O sentimento é partilhado pela restante família. “O meu pai também fica dividido, mas é mais Turquia, 60 a 65%. A minha mãe é mais Portugal. Eu tenho o coração dividido. Vi crescer boas gerações da Turquia e de Portugal”, conta, notando que portugueses e turcos vivem o futebol de maneira muito diferente: “É a paixão turca e a alegria portuguesa. A forma de estar no estádio é muito diferente. No futebol turco a forma de estar é sempre a mesma, a perder ou ganhar; já os portugueses vão-se abaixo quando sofrem golo. No Euro 2000, quando Portugal estava a perder com Inglaterra, era um silêncio autêntico. Os turcos acreditam sempre. Quando sofremos o golo com a Chéquia, de certeza que pouca gente acreditava na reviravolta.”
Geração turca promete
Sobre a atual seleção da Turquia, diz que é uma “geração com o talento e um bocado da alma do Euro 2000 [chegou aos quartos de final] e do Mundial 2002 [terceira classificada]”. “Esta geração é diferente, com escola turca, mas também escola no estrangeiro. Muitos jogadores foram formados fora, como o Kokçu [futebolista do Benfica]. Não tem estrelas, mas tem uma geração que promete. Tem a alma e o querer de outras gerações”, frisou, destacando Arda Guler, do Real Madrid, como a “futura estrela se as lesões não atrapalharem”.

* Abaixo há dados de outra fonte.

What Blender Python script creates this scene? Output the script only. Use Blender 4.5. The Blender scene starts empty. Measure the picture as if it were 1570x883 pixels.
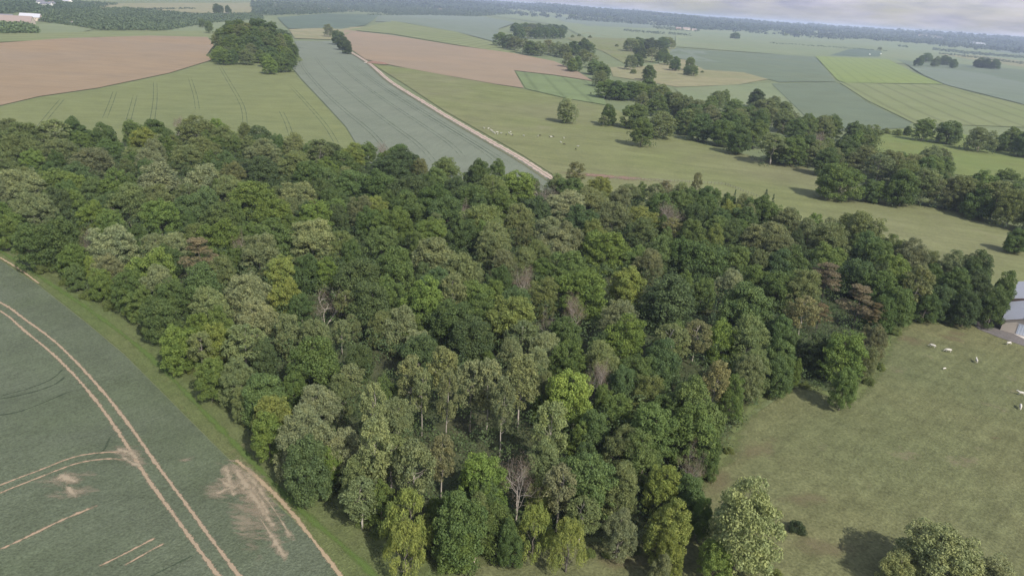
import bpy, math, random
import numpy as np
from mathutils import Matrix, Vector
from mathutils.geometry import delaunay_2d_cdt
PI = math.pi
S = bpy.context.scene
COL = S.collection

# ------------------------------------------------------------------ camera
W0, H0, F0 = 1570.0, 883.0, 1080.0
CAM = np.array([0.0, 0.0, 90.0])
PITCH = math.atan(436.0 / F0); ROLL = math.radians(4.0)
fw = np.array([0, math.cos(PITCH), -math.sin(PITCH)])
u0 = np.array([0, math.sin(PITCH), math.cos(PITCH)])
rt = math.cos(ROLL) * np.array([1.0, 0, 0]) + math.sin(ROLL) * u0
up = -math.sin(ROLL) * np.array([1.0, 0, 0]) + math.cos(ROLL) * u0
cd = bpy.data.cameras.new('camera'); cam = bpy.data.objects.new('camera', cd); COL.objects.link(cam)
cd.sensor_width = 36.0; cd.lens = 36.0 * F0 / W0; cd.clip_start = 0.5; cd.clip_end = 60000
cam.matrix_world = Matrix(((rt[0], up[0], -fw[0], CAM[0]), (rt[1], up[1], -fw[1], CAM[1]), (rt[2], up[2], -fw[2], CAM[2]), (0, 0, 0, 1)))
S.camera = cam

# ------------------------------------------------------------------ light
SUN_AZ = math.radians(143)      # clockwise from the view direction (+Y): right and behind the camera
SUN_EL = math.radians(43)
sdir = Vector((math.sin(SUN_AZ) * math.cos(SUN_EL), math.cos(SUN_AZ) * math.cos(SUN_EL), math.sin(SUN_EL)))
sl = bpy.data.lights.new('sun', 'SUN'); sun = bpy.data.objects.new('sun', sl); COL.objects.link(sun)
sl.energy = 3.0; sl.angle = math.radians(0.6); sl.color = (1.0, 0.955, 0.88)
sun.rotation_euler = (-sdir).to_track_quat('-Z', 'Y').to_euler(); sun.location = (200, -200, 300)
wd = bpy.data.worlds.new("World"); S.world = wd; wd.use_nodes = True
nt = wd.node_tree; nt.nodes.clear()
def N(t, k, **kw):
    n = t.nodes.new(k)
    for a, b in kw.items(): setattr(n, a, b)
    return n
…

Ainda assim, quando questionado sobre que jogadores da velha guarda dariam jeito à Turquia neste Euro2024, o “turco”, como é conhecido em Elvas e por amigos próximos em Vila Nova de Milfontes, não hesita em reforçar a baliza e o ataque: “Traria de volta o Volkan Demirel [guarda-redes] e o Hakan Sukur [ponta de lança]. Falta um líder lá atrás. O Volkan às vezes falhava, mas impunha-se perante o adversário. O Sukur mantém o recorde de golo mais rápido em Mundiais. A Turquia agora marcou três à Geórgia, mas falta uma referência no ataque.”

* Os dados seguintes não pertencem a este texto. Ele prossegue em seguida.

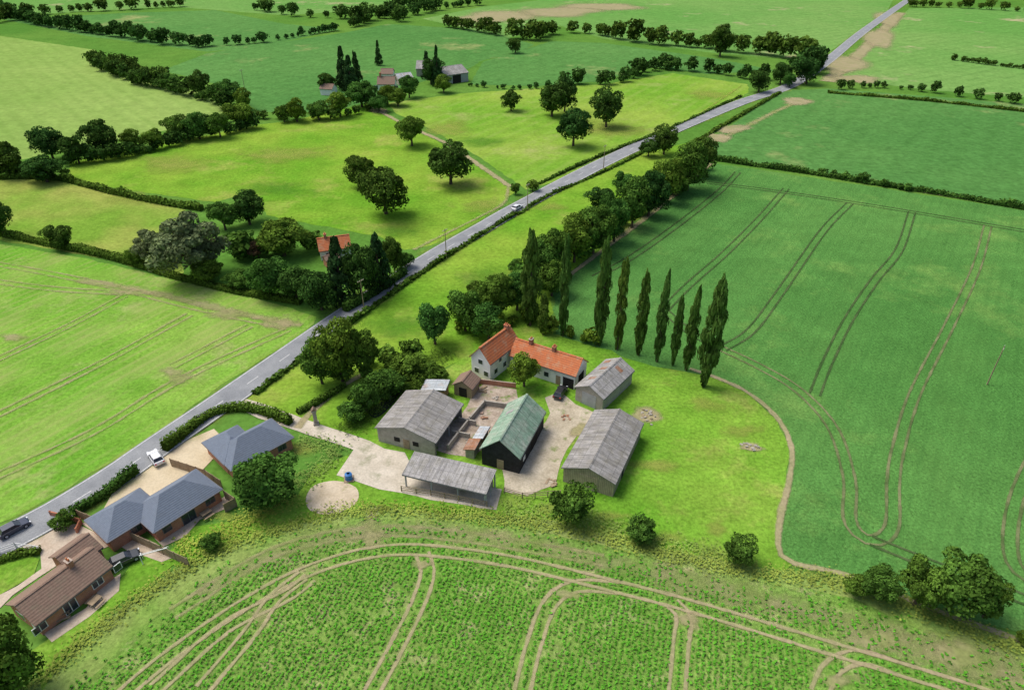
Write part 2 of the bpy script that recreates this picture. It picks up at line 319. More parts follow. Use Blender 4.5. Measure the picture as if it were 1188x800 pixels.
# ---------------- tracks in the fields -----------------
W_=tram
W_([(838,405),(880,425),(925,452),(965,495),(985,555),(986,605),(1010,627),(1034,612),(1036,560),(1042,520),(1062,455),(1100,380),(1132,312),(1146,262)],'tram_worn')
W_([(838,405),(872,383),(906,338),(955,268),(986,236)])
W_([(945,458),(960,420),(985,370),(1015,325),(1043,290),(1058,246)])
W_([(770,360),(800,330),(840,295),(880,255),(912,219)])
W_([(690,322),(735,297),(790,258),(835,222),(856,200)])
W_([(820,212),(900,222),(1020,240),(1188,268),(1300,285)])
W_([(1230,480),(1195,540),(1176,590),(1172,640),(1188,668),(1240,690)],'tram_worn')
W_([(838,405),(800,385),(770,360)]); W_([(1010,627),(1080,655),(1200,700)])
strip('farm_edge_path',[(800,428),(830,438),(868,456),(902,486),(918,520),(915,560),(905,600),(904,640),(925,655),(985,668),(1090,710),(1188,745),(1300,790)],1.7,'soil')
strip('field_edge_path',[(640,335),(700,290),(760,245),(825,190)],2.5,'soil')
strip('field_edge_path',[(700,287),(760,243),(805,205),(830,186),(900,196),(1020,215),(1188,243)],2.0,'soil_soft')
TRL.clear()
for px in ([(60,900),(150,800),(240,730),(330,675),(400,648),(460,638),(520,641),(600,653),(700,677),(800,703),(950,748),(1120,800),(1300,860)],
  [(180,800),(262,728),(335,690),(360,670)],[(235,800),(290,735),(318,695),(352,668)],[(430,805),(455,760),(485,700),(496,665),(490,642)],[(605,805),(620,745),(638,700),(668,680),(720,682)],
  [(785,805),(790,745),(793,715),(780,700)],[(950,805),(965,775),(1000,762),(1060,782)]):
    tram(px,'soil',1.9,0.9)
tram([(200,712),(320,640),(430,617),(540,623),(700,650)],'soil_soft',1.9,1.3)
BEETT=np.concatenate(TRL)
strip('bare_soil',[(430,590),(433,612),(440,635)],5,'soil_soft'); 
strip('bare_soil',[(230,690),(320,645),(430,615),(560,622),(700,652),(850,690),(1000,725),(1188,775)],7,'headland')
strip('bare_soil',[(760,668),(900,700),(1040,745),(1188,800)],9,'headland')
BP=((1010,745,120,22),(1110,760,90,25),(975,790,40,18),(430,625,25,20),(300,715,25,18),(660,690,30,10),(800,720,25,14),(490,655,20,10),(1150,780,60,14))
for b in BP: blob('bare_soil_patch',*b,'soil_soft')
for px in ([(-40,300),(60,318),(140,335),(240,360),(335,380)],[(-40,322),(60,335),(140,340)],[(145,343),(80,378),(-20,425)],[(220,365),(120,420),(-20,490)],[(335,382),(210,440),(110,500),(-20,560)],[(290,378),(200,425)]):
    tram(px,'soil_soft',1.9,1.3)
strip('bare_soil',[(90,325),(180,340),(270,362),(350,378)],5,'soil_soft')
for b in ((210,440,26,11),(325,375,50,13),(150,340,50,8),(265,365,45,9),(200,432,30,10),(15,392,30,8)): blob('bare_soil_patch',*b,'soil_soft')
for b in ((200,190,80,18),(330,180,90,18),(520,150,60,15),(150,230,60,12),(560,240,35,18),(700,150,80,20),(820,110,50,9),(640,240,40,8)): blob('dry_grass_patch',*b,'yellow')
for b in ((320,220,90,14),(460,270,60,12),(560,165,50,12),(700,190,60,8),(560,330,60,40),(460,380,60,30)): blob('lush_grass_patch',*b,'dark_grass')
for b in ((830,613,24,14),(700,600,60,12),(820,470,40,14),(770,625,60,12),(270,600,40,14),(345,520,50,16),(640,590,50,10),(760,540,50,16),(860,500,40,14)): blob('dry_grass_patch',*b,'yellow')
for b in ((750,482,34,14),(871,519,24,8),(672,500,18,14),(850,150,30,9),(925,118,32,7),(835,160,22,9),(980,75,40,20),(1020,45,28,22),(1030,22,24,16),(995,92,45,8),(575,20,80,12),(650,14,90,10),(700,8,80,7)): blob('bare_soil_patch',*b,'soil')
strip('bare_soil',[(820,168),(860,150),(910,125),(940,116)],6,'soil_soft'); strip('bare_soil',[(960,95),(1000,60),(1045,15)],14,'soil')
strip('field_track',[(430,124),(470,145),(520,168),(560,195),(592,217)],3.6,'soil',z=0.2)
blob('farm_forecourt',438,128,18,7,'soil')
strip('field_track',[(590,215),(585,235),(560,250),(510,275),(480,290)],2.5,'soil_soft')
strip('farm_path',[(345,497),(362,477),(395,450),(420,435)],2.2,'soil')
strip('pasture_path',[(860,100),(760,165),(680,200)],2.5,'yellow')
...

Do lado de Portugal, traria de volta Figo. “Um dos poucos que podia entrar nesta seleção. Pela qualidade e porque me deu uma das maiores alegrias num jogo ao vivo, o golo em Eindhoven contra a Inglaterra, com a atmosfera que se criou, que gerou a reviravolta”, explanou. Mais difícil, assume, é escolher quem tirar da equipa…
Fenerbahçe e Mourinho
Michael Gulec é adepto de longa data do Fenerbahçe. Nunca viu um jogo ao vivo em Istambul e não vai à Turquia há 30 anos, mas aproveita as ocasiões em que a equipa turca se desloca à Península Ibérica para a apoiar. “De uma parte da família, somos todos Fenerbahçe, de outra do Besiktas. É vivido de uma forma saudável. Tenho o sonho de ir lá ver um jogo com o meu pai. Vamos ver todos os jogos do Fenerbahçe em Portugal e Espanha, fui a Sevilha, ao Porto, duas vezes à Luz. Tenho três clubes: Fenerbahçe, Elvas e Praia Milfontes”, contou este grande admirador, também de longa data, de José Mourinho, precisamente o novo treinador do Fenerbahçe.

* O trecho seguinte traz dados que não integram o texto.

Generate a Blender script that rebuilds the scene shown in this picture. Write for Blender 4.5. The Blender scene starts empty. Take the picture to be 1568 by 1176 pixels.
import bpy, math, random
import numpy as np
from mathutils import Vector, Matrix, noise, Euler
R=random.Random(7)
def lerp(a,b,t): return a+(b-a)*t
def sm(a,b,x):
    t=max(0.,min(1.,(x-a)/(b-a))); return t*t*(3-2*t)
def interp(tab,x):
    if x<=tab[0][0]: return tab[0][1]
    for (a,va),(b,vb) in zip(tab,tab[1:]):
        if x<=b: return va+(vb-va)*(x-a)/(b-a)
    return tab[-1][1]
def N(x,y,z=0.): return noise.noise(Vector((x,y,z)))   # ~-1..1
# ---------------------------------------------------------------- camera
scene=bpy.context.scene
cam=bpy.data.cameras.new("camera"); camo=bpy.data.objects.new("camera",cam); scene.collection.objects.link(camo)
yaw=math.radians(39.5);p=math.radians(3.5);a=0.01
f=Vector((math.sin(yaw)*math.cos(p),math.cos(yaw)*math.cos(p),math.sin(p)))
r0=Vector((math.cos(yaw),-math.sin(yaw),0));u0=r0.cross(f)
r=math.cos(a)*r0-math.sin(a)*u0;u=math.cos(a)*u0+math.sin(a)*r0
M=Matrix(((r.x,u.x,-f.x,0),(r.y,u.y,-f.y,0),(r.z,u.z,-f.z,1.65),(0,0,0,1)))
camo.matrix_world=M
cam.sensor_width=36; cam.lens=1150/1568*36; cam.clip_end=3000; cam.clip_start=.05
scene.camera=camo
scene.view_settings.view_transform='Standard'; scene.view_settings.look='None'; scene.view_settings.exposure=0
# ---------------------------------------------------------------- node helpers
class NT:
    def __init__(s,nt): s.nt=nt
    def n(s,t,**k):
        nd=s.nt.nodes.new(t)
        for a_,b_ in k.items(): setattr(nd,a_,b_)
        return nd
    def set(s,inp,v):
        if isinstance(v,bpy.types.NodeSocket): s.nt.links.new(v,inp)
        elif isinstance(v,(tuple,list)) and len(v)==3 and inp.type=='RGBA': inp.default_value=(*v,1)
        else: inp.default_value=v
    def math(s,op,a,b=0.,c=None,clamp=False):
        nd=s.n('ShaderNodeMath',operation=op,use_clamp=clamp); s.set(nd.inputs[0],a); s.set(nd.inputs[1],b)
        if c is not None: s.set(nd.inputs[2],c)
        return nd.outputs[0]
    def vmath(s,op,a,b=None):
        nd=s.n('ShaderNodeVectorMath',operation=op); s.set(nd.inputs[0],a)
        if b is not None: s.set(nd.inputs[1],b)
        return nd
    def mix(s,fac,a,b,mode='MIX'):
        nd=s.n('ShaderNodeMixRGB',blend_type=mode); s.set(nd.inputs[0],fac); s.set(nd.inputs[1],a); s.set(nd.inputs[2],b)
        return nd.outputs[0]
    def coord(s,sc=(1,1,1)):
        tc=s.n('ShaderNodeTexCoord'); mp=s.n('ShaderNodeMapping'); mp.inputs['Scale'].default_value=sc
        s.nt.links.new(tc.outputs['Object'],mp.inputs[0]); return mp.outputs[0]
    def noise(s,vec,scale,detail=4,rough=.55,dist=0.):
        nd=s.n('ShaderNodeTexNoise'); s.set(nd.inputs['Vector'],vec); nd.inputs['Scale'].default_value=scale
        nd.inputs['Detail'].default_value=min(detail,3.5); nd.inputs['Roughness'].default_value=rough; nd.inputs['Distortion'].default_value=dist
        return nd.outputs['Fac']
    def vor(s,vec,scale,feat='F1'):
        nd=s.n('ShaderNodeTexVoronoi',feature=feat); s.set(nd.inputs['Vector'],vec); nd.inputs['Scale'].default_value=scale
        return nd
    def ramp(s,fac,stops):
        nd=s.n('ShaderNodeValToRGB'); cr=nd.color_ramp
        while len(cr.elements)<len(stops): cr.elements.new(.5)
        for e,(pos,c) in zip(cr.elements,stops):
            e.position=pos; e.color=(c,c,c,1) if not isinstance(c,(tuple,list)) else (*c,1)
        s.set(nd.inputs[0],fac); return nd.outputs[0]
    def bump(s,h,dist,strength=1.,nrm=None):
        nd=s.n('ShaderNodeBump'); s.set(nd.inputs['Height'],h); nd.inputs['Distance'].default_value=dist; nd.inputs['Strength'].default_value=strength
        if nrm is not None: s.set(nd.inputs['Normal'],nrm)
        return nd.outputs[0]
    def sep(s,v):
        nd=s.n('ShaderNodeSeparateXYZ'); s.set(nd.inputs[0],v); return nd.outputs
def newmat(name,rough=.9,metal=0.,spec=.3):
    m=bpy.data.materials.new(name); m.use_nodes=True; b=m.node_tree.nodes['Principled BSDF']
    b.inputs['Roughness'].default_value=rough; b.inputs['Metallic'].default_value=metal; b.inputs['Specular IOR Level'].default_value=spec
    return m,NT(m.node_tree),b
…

“A minha admiração vem desde sempre. Profissionalmente inspiro-me muito no que Mourinho faz no futebol. Gosto muito dele pela forma de ser e estar. Por onde passa conquista títulos, por vezes em clubes que não ganham há muito tempo. Em Portugal temos um bocado o hábito de esquecer as conquistas e viver o momento. Só não ganhou no Tottenham, mas ninguém fez melhor. Ir para o Fenerbahçe é ouro sobre azul”, vincou, feliz com este casamento.